ESP

The trouble with a job where you serve 35 masters is that each master thinks their priorities are more important than everybody else’s. My task list is carefully prioritized in a queue that stretches out approximately two years into the future (and you wondered why the J-School homepage looks as stylistically embarrassing today as it did the day I started).

Some needs are long term, while others are urgent/sudden, come out of nowhere, and have to trump other tasks in the queue. Case in point: A recent request from the Admissions dept to put a database-backed survey online for our alumni. Dozens of questions in mixed input types, thousands of respondents expected, immediate result tabulation required.

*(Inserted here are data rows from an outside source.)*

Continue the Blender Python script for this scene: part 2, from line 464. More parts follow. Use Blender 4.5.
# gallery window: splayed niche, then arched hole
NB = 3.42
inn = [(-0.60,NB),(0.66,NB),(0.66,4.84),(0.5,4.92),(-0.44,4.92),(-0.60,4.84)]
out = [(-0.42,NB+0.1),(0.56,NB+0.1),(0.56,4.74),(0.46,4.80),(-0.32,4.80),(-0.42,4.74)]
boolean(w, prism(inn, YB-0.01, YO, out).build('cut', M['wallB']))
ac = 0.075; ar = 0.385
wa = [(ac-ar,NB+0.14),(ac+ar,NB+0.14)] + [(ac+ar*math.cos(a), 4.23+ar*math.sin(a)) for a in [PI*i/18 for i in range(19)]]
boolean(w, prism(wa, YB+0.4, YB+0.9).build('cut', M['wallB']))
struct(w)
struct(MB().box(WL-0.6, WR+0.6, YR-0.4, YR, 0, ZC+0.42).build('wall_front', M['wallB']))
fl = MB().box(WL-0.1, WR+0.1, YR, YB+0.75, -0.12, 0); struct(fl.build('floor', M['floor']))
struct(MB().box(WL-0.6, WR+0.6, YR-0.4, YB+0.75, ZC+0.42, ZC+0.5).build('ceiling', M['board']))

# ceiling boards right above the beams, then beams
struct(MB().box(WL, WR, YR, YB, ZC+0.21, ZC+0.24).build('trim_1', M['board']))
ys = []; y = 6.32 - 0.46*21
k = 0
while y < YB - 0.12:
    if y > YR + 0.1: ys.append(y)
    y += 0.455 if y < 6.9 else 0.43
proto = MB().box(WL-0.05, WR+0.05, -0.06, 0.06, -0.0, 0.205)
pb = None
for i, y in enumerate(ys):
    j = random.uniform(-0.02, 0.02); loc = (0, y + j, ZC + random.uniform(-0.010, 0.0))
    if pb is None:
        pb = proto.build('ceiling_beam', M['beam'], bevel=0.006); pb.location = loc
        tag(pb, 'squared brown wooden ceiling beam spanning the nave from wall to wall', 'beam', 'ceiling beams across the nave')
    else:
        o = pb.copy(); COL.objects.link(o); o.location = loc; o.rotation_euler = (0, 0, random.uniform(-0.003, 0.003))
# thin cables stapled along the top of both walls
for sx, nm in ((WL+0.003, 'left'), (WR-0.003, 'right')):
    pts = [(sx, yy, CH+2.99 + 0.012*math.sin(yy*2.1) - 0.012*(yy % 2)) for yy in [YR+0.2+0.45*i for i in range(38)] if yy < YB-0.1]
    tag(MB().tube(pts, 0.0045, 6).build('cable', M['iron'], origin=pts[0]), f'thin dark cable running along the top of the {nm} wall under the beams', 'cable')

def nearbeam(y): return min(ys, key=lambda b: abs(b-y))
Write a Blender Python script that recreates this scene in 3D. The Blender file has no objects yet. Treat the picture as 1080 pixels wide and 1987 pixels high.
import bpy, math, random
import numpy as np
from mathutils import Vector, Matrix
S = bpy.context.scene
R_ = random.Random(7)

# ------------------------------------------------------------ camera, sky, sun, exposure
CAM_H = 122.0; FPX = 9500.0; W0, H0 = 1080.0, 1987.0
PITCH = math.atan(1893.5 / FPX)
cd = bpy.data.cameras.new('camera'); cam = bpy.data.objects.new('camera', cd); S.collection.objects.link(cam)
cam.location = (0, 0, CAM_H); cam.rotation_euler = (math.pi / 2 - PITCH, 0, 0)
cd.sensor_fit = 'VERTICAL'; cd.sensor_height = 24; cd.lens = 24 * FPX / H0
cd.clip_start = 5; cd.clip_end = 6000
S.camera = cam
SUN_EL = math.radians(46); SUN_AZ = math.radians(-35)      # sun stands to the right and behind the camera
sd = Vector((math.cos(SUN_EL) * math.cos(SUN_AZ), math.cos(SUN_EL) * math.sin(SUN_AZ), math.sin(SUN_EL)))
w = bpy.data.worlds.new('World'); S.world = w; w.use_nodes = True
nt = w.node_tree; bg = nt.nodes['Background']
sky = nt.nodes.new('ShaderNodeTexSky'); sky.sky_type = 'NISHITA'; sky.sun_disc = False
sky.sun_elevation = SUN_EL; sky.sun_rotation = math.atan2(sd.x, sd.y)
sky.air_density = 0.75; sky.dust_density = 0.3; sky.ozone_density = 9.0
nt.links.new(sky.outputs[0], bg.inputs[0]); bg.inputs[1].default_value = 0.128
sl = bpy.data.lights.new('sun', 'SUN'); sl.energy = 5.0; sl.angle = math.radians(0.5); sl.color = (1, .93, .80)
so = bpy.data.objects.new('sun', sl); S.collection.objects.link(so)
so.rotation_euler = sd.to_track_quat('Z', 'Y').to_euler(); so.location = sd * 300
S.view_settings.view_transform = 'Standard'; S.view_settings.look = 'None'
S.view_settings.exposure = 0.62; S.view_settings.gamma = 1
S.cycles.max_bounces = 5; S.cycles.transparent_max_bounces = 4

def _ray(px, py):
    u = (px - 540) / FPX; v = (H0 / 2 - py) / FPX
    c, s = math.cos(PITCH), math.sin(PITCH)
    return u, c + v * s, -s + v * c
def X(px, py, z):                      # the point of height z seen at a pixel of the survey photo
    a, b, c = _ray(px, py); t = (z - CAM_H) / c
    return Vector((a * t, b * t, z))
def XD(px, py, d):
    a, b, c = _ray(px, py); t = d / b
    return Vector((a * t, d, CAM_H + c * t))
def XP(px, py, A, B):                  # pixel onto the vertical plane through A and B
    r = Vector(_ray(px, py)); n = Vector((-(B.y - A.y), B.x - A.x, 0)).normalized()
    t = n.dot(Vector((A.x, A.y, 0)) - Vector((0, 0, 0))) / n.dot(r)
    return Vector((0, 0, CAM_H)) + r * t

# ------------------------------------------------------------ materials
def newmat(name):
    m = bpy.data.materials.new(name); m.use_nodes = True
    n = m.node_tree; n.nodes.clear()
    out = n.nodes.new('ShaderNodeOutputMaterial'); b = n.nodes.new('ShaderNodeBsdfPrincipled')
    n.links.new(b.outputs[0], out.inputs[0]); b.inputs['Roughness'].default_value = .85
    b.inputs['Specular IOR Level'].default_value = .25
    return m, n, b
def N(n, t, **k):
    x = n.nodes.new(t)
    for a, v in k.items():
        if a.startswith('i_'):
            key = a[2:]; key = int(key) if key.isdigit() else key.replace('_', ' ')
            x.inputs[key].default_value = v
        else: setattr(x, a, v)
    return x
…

Oh, and I had 48 hours to get it online. Knew I wouldn’t be building this one from scratch. Surfed around and found dozens of survey systems, but it seemed like all the really good ones were in the $200-$300 range. I don’t have that kind of money to spend. I don’t have any money to spend. It had to be free.

The tedious part of making this sort of selection is that you have to spend real time with a system before you understand it well enough to reject or accept it. And you have to be confident enough in its longevity that you want to deploy it long-term (so you don’t end up with mixed CMSs, or mixed survey systems, etc.)

Finally landed phpESP via SourceForge. Its back-end is a bit finicky (not to mention ugly), but it’s very flexible and powerful. Mix essay questions with multiple choice, radio, combo, text field answers. Single page or multi-page. CSS-based styling. No limits. Very core. So good, in fact, now I’m considering replacing my home-brew quiz system with ESP. eWeek reviews ESP.

Once again, the hard work of total strangers saves the day.